■ Your task
Line by line, reproduce exactly the beginning of the listing below, ending with the line that contains "from mathutils import Vector" and adding nothing.

*** Data lines

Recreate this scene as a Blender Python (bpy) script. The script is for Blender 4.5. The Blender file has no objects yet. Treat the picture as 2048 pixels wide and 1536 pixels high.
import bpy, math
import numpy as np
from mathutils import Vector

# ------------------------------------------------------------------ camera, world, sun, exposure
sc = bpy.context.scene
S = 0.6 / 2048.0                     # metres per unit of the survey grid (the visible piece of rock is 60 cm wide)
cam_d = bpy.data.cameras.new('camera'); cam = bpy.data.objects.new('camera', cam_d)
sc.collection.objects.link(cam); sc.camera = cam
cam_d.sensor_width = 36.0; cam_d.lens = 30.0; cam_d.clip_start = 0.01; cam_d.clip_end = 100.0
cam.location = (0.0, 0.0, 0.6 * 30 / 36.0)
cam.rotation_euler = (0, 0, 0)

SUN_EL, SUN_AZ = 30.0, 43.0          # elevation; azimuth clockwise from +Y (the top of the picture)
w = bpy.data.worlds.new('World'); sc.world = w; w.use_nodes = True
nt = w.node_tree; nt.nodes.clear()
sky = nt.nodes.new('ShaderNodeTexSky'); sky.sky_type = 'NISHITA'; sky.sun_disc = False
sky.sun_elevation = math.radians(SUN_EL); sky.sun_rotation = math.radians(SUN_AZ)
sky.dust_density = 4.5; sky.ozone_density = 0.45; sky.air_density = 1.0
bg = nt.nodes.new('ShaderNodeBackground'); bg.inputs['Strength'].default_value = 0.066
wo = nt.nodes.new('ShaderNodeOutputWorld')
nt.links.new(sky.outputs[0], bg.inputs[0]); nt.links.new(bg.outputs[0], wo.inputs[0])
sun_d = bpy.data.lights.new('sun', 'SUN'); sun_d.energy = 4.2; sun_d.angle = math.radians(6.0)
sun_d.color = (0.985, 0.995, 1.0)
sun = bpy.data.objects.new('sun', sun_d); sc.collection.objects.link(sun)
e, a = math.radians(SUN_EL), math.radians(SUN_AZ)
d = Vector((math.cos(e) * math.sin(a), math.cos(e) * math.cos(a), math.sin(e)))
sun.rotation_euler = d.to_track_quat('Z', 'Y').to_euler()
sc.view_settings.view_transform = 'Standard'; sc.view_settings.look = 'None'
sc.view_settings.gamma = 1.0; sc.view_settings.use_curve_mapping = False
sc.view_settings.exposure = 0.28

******

■ Worked answer
Recreate this scene as a Blender Python (bpy) script. The script is for Blender 4.5. The Blender file has no objects yet. Treat the picture as 2048 pixels wide and 1536 pixels high.
import bpy, math
import numpy as np
from mathutils import Vector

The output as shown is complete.